# [SET EXERCISE]
Write out each line word for word. Drop pictures.

::::

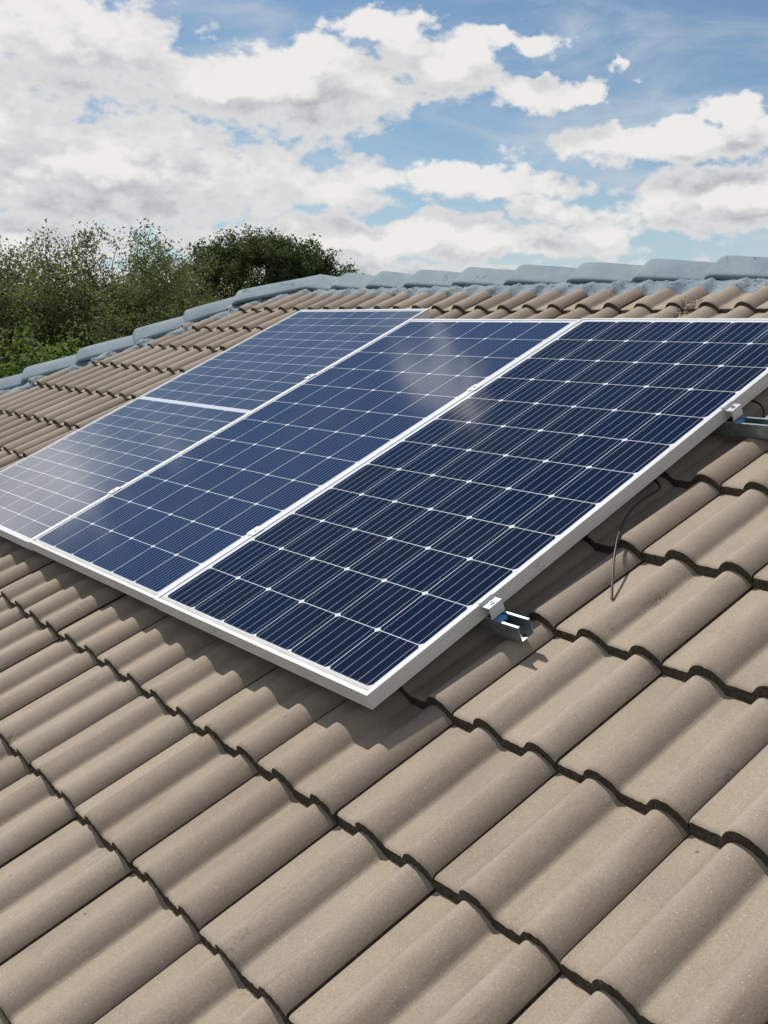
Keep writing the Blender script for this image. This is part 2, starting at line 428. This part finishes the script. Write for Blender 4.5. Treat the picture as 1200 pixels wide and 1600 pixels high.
    bmesh.ops.bisect_plane(bm, geom=bm.verts[:] + bm.edges[:] + bm.faces[:], plane_co=(0, 1.76, 0), plane_no=(0, 1, 0), clear_outer=True)
    for e in bm.edges:
        if len(e.link_faces) == 2:
            if e.link_faces[0].material_index != e.link_faces[1].material_index or e.calc_face_angle(0) > .9: e.smooth = False
    bm.to_mesh(me); bm.free()
    o = bpy.data.objects.new('roof_tiles', me); COL.objects.link(o); o.parent = parent
    return o

house = thing('house', 'roof of brown concrete tiles with grey painted ridge, carrying the solar panels', 'house roof', TILE)
build_tiles(house)
# roof deck under the tiles
UPW = (TILE.to_3x3().inverted() @ Vector((0, 0, 1))).normalized()     # world up in tile frame
def plane_pt(u, v, n=0.): return Vector((u, v, n))
dv = []
mesh_obj('underlay', [(-7.2, -2.7, -.034), (2.4, -2.7, -.034), (2.4, 1.78, -.034), (-4.13, 1.78, -.034)], [(0, 1, 2, 3)], M_DARK, house)
# far slope and hip end, the same tiles seen as continuous corrugated faces
def slope(name, A, B, down, length, parent):
    """corrugated roof face hanging from the line A-B, falling along 'down'"""
    ax = (B - A); L = ax.length; ax.normalize(); nn = ax.cross(down).normalized()
    if nn.dot(UPW) < 0: nn = -nn
    nu = int(L / .0255); V = []; F = []
    rows = [0]
    k = 1
    while k * .33 < length: rows += [k * .33 - .002, k * .33]; k += 1
    rows.append(length)
    for r_i, y in enumerate(rows):
        up = STEP if False else 0
        ph = (y / .33) % 1
        hh = STEP * (ph if r_i % 2 else 0)
        for i in range(nu + 1):
            u = i / nu * L
            V.append(A + ax * u + down * y + nn * (float(prof((u / TW) % 1)) + hh - .03))
    for a in range(len(rows) - 1):
        for i in range(nu):
            q = a * (nu + 1) + i; F.append((q, q + 1, q + nu + 2, q + nu + 1))
    return mesh_obj(name, V, F, M_TILE, parent, True)
apex = Vector((HIP_A.x, HIP_A.y, 0)); hipdir = Vector((HIP_D.x, HIP_D.y, 0))
vdir = Vector((0, 1, 0)); horiz = Vector((1, 0, 0))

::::

# [THE REPLY]
Keep writing the Blender script for this image. This is part 2, starting at line 428. This part finishes the script. Write for Blender 4.5. Treat the picture as 1200 pixels wide and 1600 pixels high.
    bmesh.ops.bisect_plane(bm, geom=bm.verts[:] + bm.edges[:] + bm.faces[:], plane_co=(0, 1.76, 0), plane_no=(0, 1, 0), clear_outer=True)
    for e in bm.edges:
        if len(e.link_faces) == 2:
            if e.link_faces[0].material_index != e.link_faces[1].material_index or e.calc_face_angle(0) > .9: e.smooth = False
    bm.to_mesh(me); bm.free()
    o = bpy.data.objects.new('roof_tiles', me); COL.objects.link(o); o.parent = parent
    return o

house = thing('house', 'roof of brown concrete tiles with grey painted ridge, carrying the solar panels', 'house roof', TILE)
build_tiles(house)
# roof deck under the tiles
UPW = (TILE.to_3x3().inverted() @ Vector((0, 0, 1))).normalized()     # world up in tile frame
def plane_pt(u, v, n=0.): return Vector((u, v, n))
dv = []
mesh_obj('underlay', [(-7.2, -2.7, -.034), (2.4, -2.7, -.034), (2.4, 1.78, -.034), (-4.13, 1.78, -.034)], [(0, 1, 2, 3)], M_DARK, house)
# far slope and hip end, the same tiles seen as continuous corrugated faces
def slope(name, A, B, down, length, parent):
    """corrugated roof face hanging from the line A-B, falling along 'down'"""
    ax = (B - A); L = ax.length; ax.normalize(); nn = ax.cross(down).normalized()
    if nn.dot(UPW) < 0: nn = -nn
    nu = int(L / .0255); V = []; F = []
    rows = [0]
    k = 1
    while k * .33 < length: rows += [k * .33 - .002, k * .33]; k += 1
    rows.append(length)
    for r_i, y in enumerate(rows):
        up = STEP if False else 0
        ph = (y / .33) % 1
        hh = STEP * (ph if r_i % 2 else 0)
        for i in range(nu + 1):
            u = i / nu * L
            V.append(A + ax * u + down * y + nn * (float(prof((u / TW) % 1)) + hh - .03))
    for a in range(len(rows) - 1):
        for i in range(nu):
            q = a * (nu + 1) + i; F.append((q, q + 1, q + nu + 2, q + nu + 1))
    return mesh_obj(name, V, F, M_TILE, parent, True)
apex = Vector((HIP_A.x, HIP_A.y, 0)); hipdir = Vector((HIP_D.x, HIP_D.y, 0))
vdir = Vector((0, 1, 0)); horiz = Vector((1, 0, 0))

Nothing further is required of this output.